I feel like music is killing me

I have all these goals floating around my head, some specific, some more long term and lofty. But as time wears on, I find myself completely unable to come any closer to any of them.

Lose your goals. Goals are what's creating your misery, not whether you're successful or not.

Before I clicked into this thread I guessed I'd be reading about goals. Last winter, I got really down about lack of success in various aspects of my life, including music. I had goals, lots of them. I thought once I achieved them I'd be happy. This was despite the fact that I had already achieved one or two and didn't get any lasting happiness from them. Then in February I found some a video or two on youtube which convinced me to ditch my material goals and since then I've been much happier. I'd rather be unsuccessful and happy than unsuccessful and bitter like I was.

the fact that I have nothing to show for it is slowly eroding away at my psyche.

Success is all relative anyway.

I'm feeling that I may need to take an intentional break from music, because it has recently stopped being fun.

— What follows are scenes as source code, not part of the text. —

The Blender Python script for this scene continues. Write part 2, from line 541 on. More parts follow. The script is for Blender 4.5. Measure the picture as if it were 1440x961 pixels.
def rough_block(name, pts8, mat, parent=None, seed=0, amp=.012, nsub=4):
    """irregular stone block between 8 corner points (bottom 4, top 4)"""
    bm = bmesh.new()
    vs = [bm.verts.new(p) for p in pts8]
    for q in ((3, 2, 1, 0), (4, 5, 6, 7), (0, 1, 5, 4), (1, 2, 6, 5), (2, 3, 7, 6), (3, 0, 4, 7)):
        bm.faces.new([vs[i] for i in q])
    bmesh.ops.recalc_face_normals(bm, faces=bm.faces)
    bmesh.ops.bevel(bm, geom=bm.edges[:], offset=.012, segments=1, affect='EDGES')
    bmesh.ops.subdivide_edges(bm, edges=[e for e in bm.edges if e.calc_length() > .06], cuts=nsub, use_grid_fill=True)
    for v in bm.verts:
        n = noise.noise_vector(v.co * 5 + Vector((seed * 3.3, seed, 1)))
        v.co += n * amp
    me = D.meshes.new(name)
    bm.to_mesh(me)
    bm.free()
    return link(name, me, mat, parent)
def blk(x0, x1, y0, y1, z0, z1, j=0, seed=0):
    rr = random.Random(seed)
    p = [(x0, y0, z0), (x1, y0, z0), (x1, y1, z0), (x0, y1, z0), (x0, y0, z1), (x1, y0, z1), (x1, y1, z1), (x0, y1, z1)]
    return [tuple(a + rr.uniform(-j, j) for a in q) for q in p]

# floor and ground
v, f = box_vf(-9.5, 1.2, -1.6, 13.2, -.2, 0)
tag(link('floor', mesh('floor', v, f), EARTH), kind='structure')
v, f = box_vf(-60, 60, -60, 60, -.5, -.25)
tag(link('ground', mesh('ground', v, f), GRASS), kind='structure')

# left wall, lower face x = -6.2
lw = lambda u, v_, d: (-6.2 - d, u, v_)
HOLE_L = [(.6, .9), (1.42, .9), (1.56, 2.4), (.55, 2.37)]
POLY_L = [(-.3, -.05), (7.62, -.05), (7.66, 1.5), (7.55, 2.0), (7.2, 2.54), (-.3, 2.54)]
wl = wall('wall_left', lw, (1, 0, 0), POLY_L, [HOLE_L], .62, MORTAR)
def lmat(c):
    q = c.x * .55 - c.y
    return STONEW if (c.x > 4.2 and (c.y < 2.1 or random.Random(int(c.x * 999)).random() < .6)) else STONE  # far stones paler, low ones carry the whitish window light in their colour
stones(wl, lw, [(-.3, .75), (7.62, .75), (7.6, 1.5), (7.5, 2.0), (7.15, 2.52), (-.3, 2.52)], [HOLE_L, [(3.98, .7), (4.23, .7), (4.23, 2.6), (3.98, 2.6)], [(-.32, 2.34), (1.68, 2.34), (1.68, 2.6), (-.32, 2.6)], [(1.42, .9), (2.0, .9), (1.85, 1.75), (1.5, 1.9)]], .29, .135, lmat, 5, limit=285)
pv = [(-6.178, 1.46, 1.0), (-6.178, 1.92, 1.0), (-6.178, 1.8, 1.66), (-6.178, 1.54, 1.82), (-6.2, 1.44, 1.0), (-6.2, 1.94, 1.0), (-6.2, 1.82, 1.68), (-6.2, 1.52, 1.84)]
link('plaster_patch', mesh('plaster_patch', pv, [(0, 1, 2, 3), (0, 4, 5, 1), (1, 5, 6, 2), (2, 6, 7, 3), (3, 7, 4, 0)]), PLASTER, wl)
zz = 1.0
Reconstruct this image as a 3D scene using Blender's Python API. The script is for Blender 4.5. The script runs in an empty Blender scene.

Music hasn't stopped being fun - it's what you're telling yourself about it and believing in that's making you feel bad when you think about music (e.g. "I am a good musician," "I must be a good musician," "If people don't buy my records, then I'm not a good musician, I don't have value as a musician, I don't have value as a person," - all of these are questionable - look at Van Gogt - look at how unsuccessful he was when he was alive yet his work considered masterly now. Look at how reviled successes of yesteryear are now. Success is meaningless.)